**Given problem**
Look through the lines below and extract any with the word "script".

======== Excerpted records ========

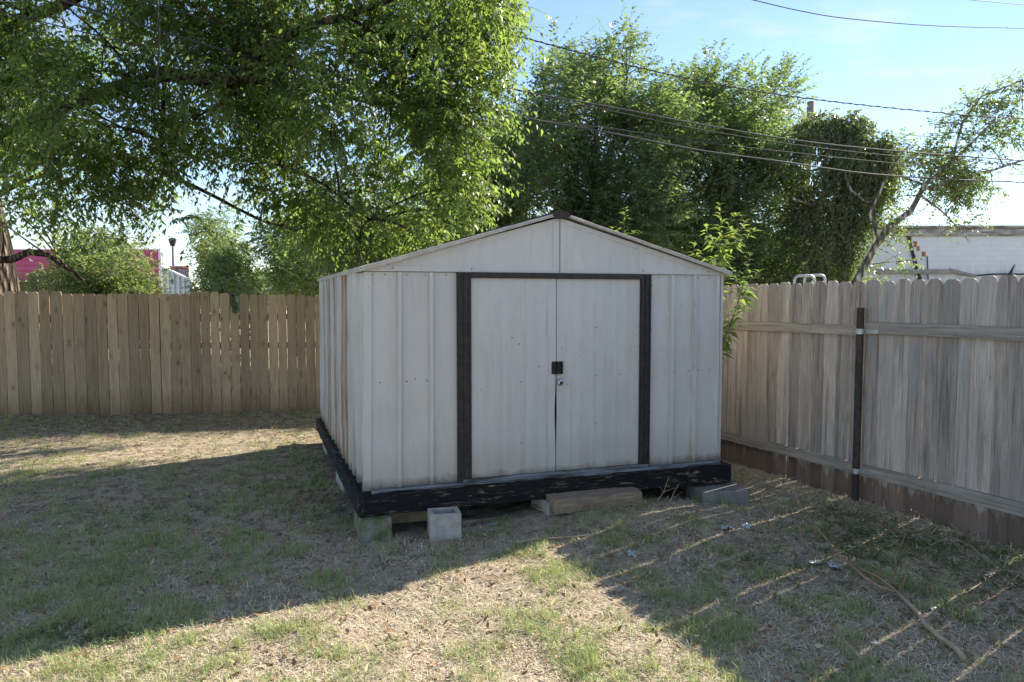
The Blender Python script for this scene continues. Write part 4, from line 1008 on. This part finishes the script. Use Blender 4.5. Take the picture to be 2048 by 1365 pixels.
# overhead cables
m_cable = simple('cable_rubber', (.06, .065, .075), .7, .2, 5, .2, 0, 0)
def cable(label, pts, D0, D1, r, twist=False):
    o = MB(); n = len(pts); xs = [p[0] for p in pts]; out_ = []
    for (x, y) in pts:
        t = (x-xs[0])/(xs[-1]-xs[0]); D = 1/((1-t)/D0 + t/D1); out_.append(P(x, y, D))
    # smooth + extend beyond the frame
    fine = []
    for i in range(len(out_)-1):
        p0 = out_[max(0, i-1)]; p1 = out_[i]; p2 = out_[i+1]; p3 = out_[min(len(out_)-1, i+2)]
        for k in range(8):
            t = k/8; fine.append(.5*((2*p1)+(p2-p0)*t+(2*p0-5*p1+4*p2-p3)*t*t+(3*p1-p0-3*p2+p3)*t**3))
    fine.append(out_[-1])
    s0 = (out_[0]-out_[1]).normalized(); s1 = (out_[-1]-out_[-2]).normalized()
    pts3 = [out_[0]+s0*9+Vector((0, 0, .8)), out_[0]+s0*4+Vector((0, 0, .15))] + fine + [out_[-1]+s1*5+Vector((0, 0, .12)), out_[-1]+s1*14+Vector((0, 0, .9))]
    o.tube(pts3, r, n=6)
    if twist:
        tw = []; 
        for i in range(len(pts3)-1):
            for k in range(10):
                t = k/10; p = pts3[i].lerp(pts3[i+1], t); a = len(tw)*.55; tw.append(p+Vector((0, math.cos(a), math.sin(a)))*r*1.3)
        o.tube(tw, r*.6, n=4)
    ob = o.build('overhead_cable', m_cable, None, True); tag(ob, label, 'cable', 'overhead cables'); return ob
cable('twisted dark service cable running highest over the shed and across to the upper right trees', [(1020, 68), (1160, 106), (1300, 141), (1420, 166), (1560, 190), (1740, 212), (1950, 232), (2048, 238)], 10.5, 15, .009, True)
cable('upper of the two thick cables in front of the tall trees', [(1075, 189), (1240, 218), (1400, 249), (1600, 282), (1800, 303), (2048, 322)], 10.5, 15, .011)
cable('thin cable right below the upper thick one', [(1085, 194), (1240, 226), (1400, 259), (1600, 291), (1800, 313), (2048, 331)], 10.6, 15.1, .006)
cable('thin cable just above the lowest thick one', [(1082, 241), (1240, 260), (1400, 284), (1600, 307), (1800, 328), (2048, 350)], 10.5, 15, .006)
cable('lowest thick cable of the group, crossing in front of the vine covered tree', [(1086, 243), (1240, 270), (1400, 301), (1560, 323), (1730, 347), (1900, 359), (2048, 365)], 10.5, 15, .012)
cable('single thin cable crossing the clear sky at the upper right', [(1430, -18), (1497, -2), (1600, 22), (1700, 38), (1870, 52), (2048, 57)], 16, 24, .012)
cable('short bit of cable in the very top right corner of the sky', [(1860, -9), (1930, -1), (2048, 10)], 18, 24, .011)
cable('faint far cable passing behind the leaning tree', [(1640, 243), (1740, 262), (1870, 275), (2048, 290)], 24, 30, .012)
# cable hanging in front of the crown
hc = MB().tube([P(314, -60, 6.4), P(315, 20, 6.4), P(318, 60, 6.4), P(318, 110, 6.42), P(314, 150, 6.45), P(311, 190, 6.5)], [.011, .010, .010, .009, .007, .004], n=8).build('hanging_vine', simple('vine_bark', (.035, .03, .028), .8), None, True)
tag(hc, 'dark thin vine stem hanging down from the top edge in front of the big crown', 'vine')
# bent galvanised handrails behind the right fence
hr = thing('metal_handrail', 'pair of bent galvanised tube rails showing above the right fence', 'handrail', (P(1618, 594, 10.5).x, 10.5, 0), 0)
O = hr.location.copy()
for (xa, xb, D, yt) in ((1588, 1628, 10.5, 552), (1608, 1649, 11.0, 551)):
    pa = P(xa, 594, D); pb = P(xb, 594, D); zt2 = P(xa, yt, D).z; r_ = .07; pts = [Vector((pa.x, D, 0)), Vector((pa.x, D, zt2-r_))]
    for k in range(1, 6): a = k*math.pi/12; pts.append(Vector((pa.x+r_*(1-math.cos(a)), D, zt2-r_+r_*math.sin(a))))
    for k in range(0, 6): a = k*math.pi/12; pts.append(Vector((pb.x-r_+r_*math.sin(a), D, zt2-r_+r_*math.cos(a))))
    pts += [Vector((pb.x, D, zt2-r_)), Vector((pb.x, D, 0))]
    MB().tube([p-O for p in pts], .021, n=8).build('tube_rail', m_galv, hr, True)

# ------------------------------------------------------------------ ground cover
def strew(n, dmin, dmax, power=1.0, r=rng):
    """points over the yard, denser towards the near part"""
    t = r.uniform(0, 1, n); D = dmin*(dmax/dmin)**(t**power)
    X = r.uniform(-1, 1, n)*(.80*D+.6); 
    # right fence and left fence limit the yard
    lim = 3.55-.4663*(D-5.15)-.03
    lim2 = 10.879+(X+7.618)*.104-.03
    keep = (X < lim) & (D < lim2)
    return X[keep], D[keep]
def inshed(x, y, m=-.02):
    c, s = math.cos(STH), math.sin(STH); u = (x-SA[0])*c+(y-SA[1])*s; v = -(x-SA[0])*s+(y-SA[1])*c
    return (u > m) & (u < SW-m) & (v > m) & (v < SL-m)
def blades(name, x, y, ln, wd, lean, az, mat, rnd, label, lift=0.0, bend=.35, flat=None):
    n = len(x); z = gz(x, y) + lift; p = np.stack([x, y, z], 1)
    h = np.stack([np.cos(az), np.sin(az), np.zeros(n)], 1); s = np.stack([-np.sin(az), np.cos(az), np.zeros(n)], 1)
    cl, sl_ = np.cos(lean)[:, None], np.sin(lean)[:, None]; L = ln[:, None]; w_ = wd[:, None]
    up = np.array([[0, 0, 1.0]])
    d1 = h*cl + up*sl_; mid = p + d1*L*.55; l2 = np.maximum(lean - bend, -.05) if flat is None else lean*0-.1
    d2 = h*np.cos(l2)[:, None] + up*np.sin(l2)[:, None]; tip = mid + d2*L*.45
    v = np.stack([p-s*w_*.5, p+s*w_*.5, mid+s*w_*.42, mid-s*w_*.42, tip+s*w_*.08, tip-s*w_*.08], 1).reshape(-1, 3)
    k = np.arange(n)[:, None]*6
    f = np.concatenate([k+np.array([[0, 1, 2, 3]]), k+np.array([[3, 2, 4, 5]])], 0)
    o = npmesh(name, v, f, mat, None, np.concatenate([rnd, rnd])); tag(o, label, name.replace('_', ' '), None, 'stuff'); return o
GRASS = True
if GRASS:
    m_grass = leaf_mat('grass_blades', (.18, .24, .10), (.42, .48, .22), yellow=(.50, .42, .20), ty=.22, trans=.35, gloss=.5)
    ms = Mat('dry_straw', .8, .2); at = ms.n('ShaderNodeAttribute'); at.attribute_name = 'rnd'
    cst = ms.mix(ms.rng(at.outputs['Fac'], 0, .5), (.25, .175, .12), (.56, .47, .34)); cst = ms.mix(ms.rng(at.outputs['Fac'], .5, 1), cst, (.82, .72, .53)); ms.col(cst)
    x, y = strew(300000, 2.9, 12.5, .95)
    m0 = vn(x, y, 1.3, 5)*.5 + vn(x, y, 5.5, 6)*.6 + rng.normal(0, .3, len(x)); kp = (m0 > -.75) & ~inshed(x, y); x, y = x[kp], y[kp]; n = len(x)
    blades('dry_straw', x, y, rng.uniform(.02, .065, n), rng.uniform(.0018, .0042, n), np.abs(rng.normal(0, .32, n)), rng.uniform(0, 6.283, n), ms.m, rng.beta(2, 2, n), 'dry tan straw and dead grass covering the yard', .002, .5)
    # long straw drifted along the right fence and round the slab
    t_ = rng.uniform(-.5, 4.2, 2600); off_ = rng.exponential(.22, 2600)+.02; fx = 3.55-.4226*t_-.906*off_; fy = 5.15+.906*t_-.4226*off_
    k_ = ~inshed(fx, fy, -.05) & (fy > 3); fx, fy = fx[k_], fy[k_]; n = len(fx)
    blades('long_straw', fx, fy, rng.uniform(.07, .24, n), rng.uniform(.002, .0045, n), np.abs(rng.normal(0, .18, n)), rng.uniform(0, 6.283, n), ms.m, rng.beta(2.5, 1.6, n), 'long dry stems drifted along the foot of the right fence', .006, .35)
    # green tufts
    x0, y0 = strew(26000, 2.9, 11.5, .85)
    g0 = .42*vn(x0, y0, 1.6, 31) + .55*vn(x0, y0, 6.5, 32) + .6*vn(x0, y0, 15, 33) - .30*np.clip((x0-.3)/1.5, 0, 1) + rng.normal(0, .35, len(x0))
    far = np.clip((y0-6.8)/3, 0, 1); k_ = (g0 > .12+.7*far) & ~inshed(x0, y0, -.12); x0, y0, g0 = x0[k_], y0[k_], g0[k_]
    per = 13; sp_ = rng.uniform(.010, .045, len(x0)); x = (x0[:, None] + rng.normal(0, 1, (len(x0), per))*sp_[:, None]).ravel(); y = (y0[:, None] + rng.normal(0, 1, (len(x0), per))*sp_[:, None]).ravel()
    hgt = np.repeat(np.clip(.032+.026*np.maximum(g0, 0)+rng.exponential(.010, len(x0)), .02, .13), per); n = len(x)
    rn = np.clip(np.repeat(rng.uniform(0, .7, len(x0)), per) + rng.uniform(-.2, .32, n), 0, 1)
    blades('green_grass', x, y, hgt*rng.uniform(.6, 1.5, n), rng.uniform(.0016, .0034, n), rng.uniform(.6, 1.5, n), rng.uniform(0, 6.283, n), m_grass, rn, 'tufts of short green grass scattered over the yard', 0, .7)
    # low dark broadleaf weeds
    m_clov = leaf_mat('clover_leaves', (.05, .085, .035), (.09, .13, .055), ty=.0, trans=.3, gloss=.8)
    cl = []
    for (px, py, r_, k) in [(1740, 1075, .28, 330), (1690, 1040, .2, 180), (1830, 1090, .2, 150), (1930, 1100, .35, 260), (1720, 1110, .16, 140), (2010, 1150, .25, 160), (1500, 1120, .2, 80), (560, 1000, .5, 160), (270, 1030, .3, 110), (120, 1270, .12, 90), (240, 1280, .1, 60), (690, 1030, .25, 170), (850, 850, .0, 0), (480, 900, .8, 150), (1640, 1160, .3, 110), (1950, 1230, .3, 120), (320, 850, 1.0, 130)]:
        p = G(px, py)
        for i in range(int(k*.55)): cl.append((p.x+random.gauss(0, r_), p.y+random.gauss(0, r_*.8)))
    cl = np.array(cl); ok = ~inshed(cl[:, 0], cl[:, 1], -.1) & (cl[:, 0] < 3.55-.4663*(cl[:, 1]-5.15)-.04); cl = cl[ok]; n = len(cl); rep = 6
    cx_, cy_ = np.repeat(cl[:, 0], rep)+rng.normal(0, .012, n*rep), np.repeat(cl[:, 1], rep)+rng.normal(0, .012, n*rep)
    pos = np.stack([cx_, cy_, gz(cx_, cy_)+rng.uniform(.006, .03, n*rep)], 1); dd = rng.normal(0, 1, (n*rep, 3)); dd[:, 2] = rng.uniform(-.1, .5, n*rep)
    nn = rng.normal(0, .3, (n*rep, 3)); nn[:, 2] = 1
    o = leaves('low_weeds', pos, dd, nn, rng.uniform(.014, .032, n*rep), rng.uniform(.009, .018, n*rep), m_clov, None, rng.uniform(0, 1, n*rep), .1); tag(o, 'patches of dark low broadleaf weeds in the grass, mostly by the right fence', 'weeds', None, 'stuff')
    # dead leaves
    md = Mat('dead_leaves', .8, .2); at = md.n('ShaderNodeAttribute'); at.attribute_name = 'rnd'
    c = md.mix(md.rng(at.outputs['Fac'], 0, .6), (.07, .04, .022), (.30, .18, .09)); c = md.mix(md.rng(at.outputs['Fac'], .85, .95), c, (.52, .42, .22)); md.col(c)
    x, y = strew(7500, 2.9, 12.5, .8); k_ = ~inshed(x, y, -.02); x, y = x[k_], y[k_]; 
    pf = G(320, 850); x = np.concatenate([x, rng.normal(-4.8, 1.9, 2600)]); y = np.concatenate([y, rng.normal(10.2, .6, 2600)])
    x = np.concatenate([x, rng.normal(-2.2, .25, 500)-.0]); y = np.concatenate([y, rng.uniform(6.2, 9.2, 500)]); x[-500:] += -(y[-500:]-5.4)*.35+1.0-.15
    lim2 = 10.879+(x+7.618)*.104-.04; k_ = (y < lim2) & ~inshed(x, y, -.04); x, y = x[k_], y[k_]; n = len(x)
    pos = np.stack([x, y, gz(x, y)+rng.uniform(.004, .014, n)], 1); dd = rng.normal(0, 1, (n, 3)); dd[:, 2] = rng.uniform(-.1, .4, n); nn = rng.normal(0, .5, (n, 3)); nn[:, 2] = 1
    o = leaves('leaf_litter', pos, dd, nn, rng.uniform(.02, .06, n), rng.uniform(.01, .026, n), md.m, None, rng.uniform(.25, 1, n), -.2); tag(o, 'brown and yellow dead leaves lying over the yard', 'leaf litter', None, 'stuff')

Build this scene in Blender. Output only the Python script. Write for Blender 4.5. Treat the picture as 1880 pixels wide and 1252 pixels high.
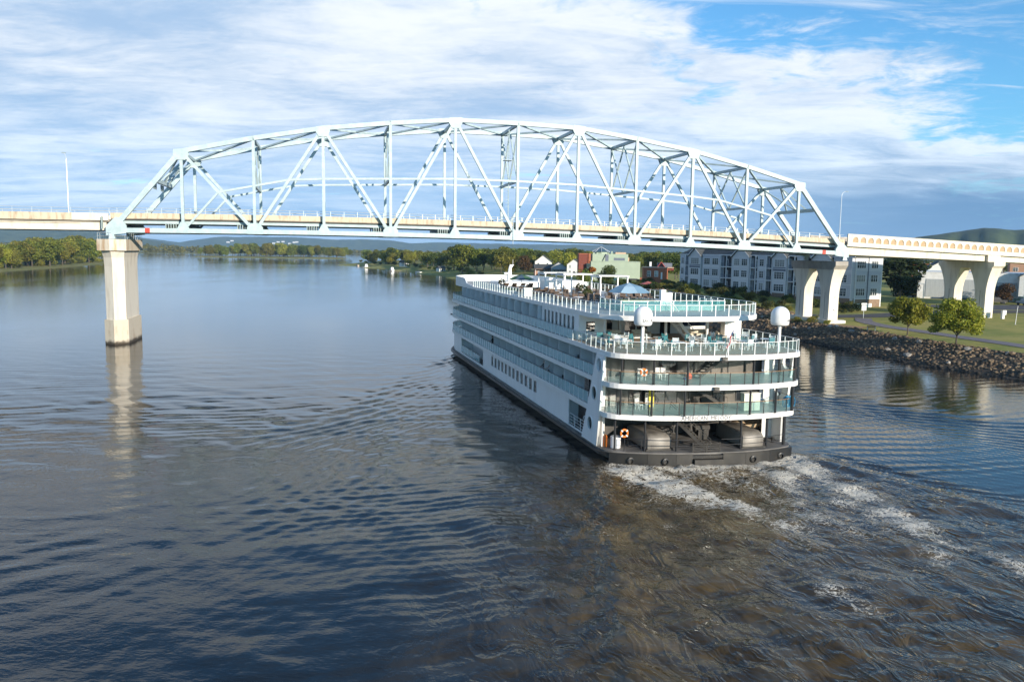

========

**Response below**
The Blender Python script for this scene continues. Write part 4, from line 1008 on. This part finishes the script. Use Blender 4.5. Take the picture to be 2048 by 1365 pixels.
Build this scene in Blender. Output only the Python script. Write for Blender 4.5. Treat the picture as 1880 pixels wide and 1252 pixels high.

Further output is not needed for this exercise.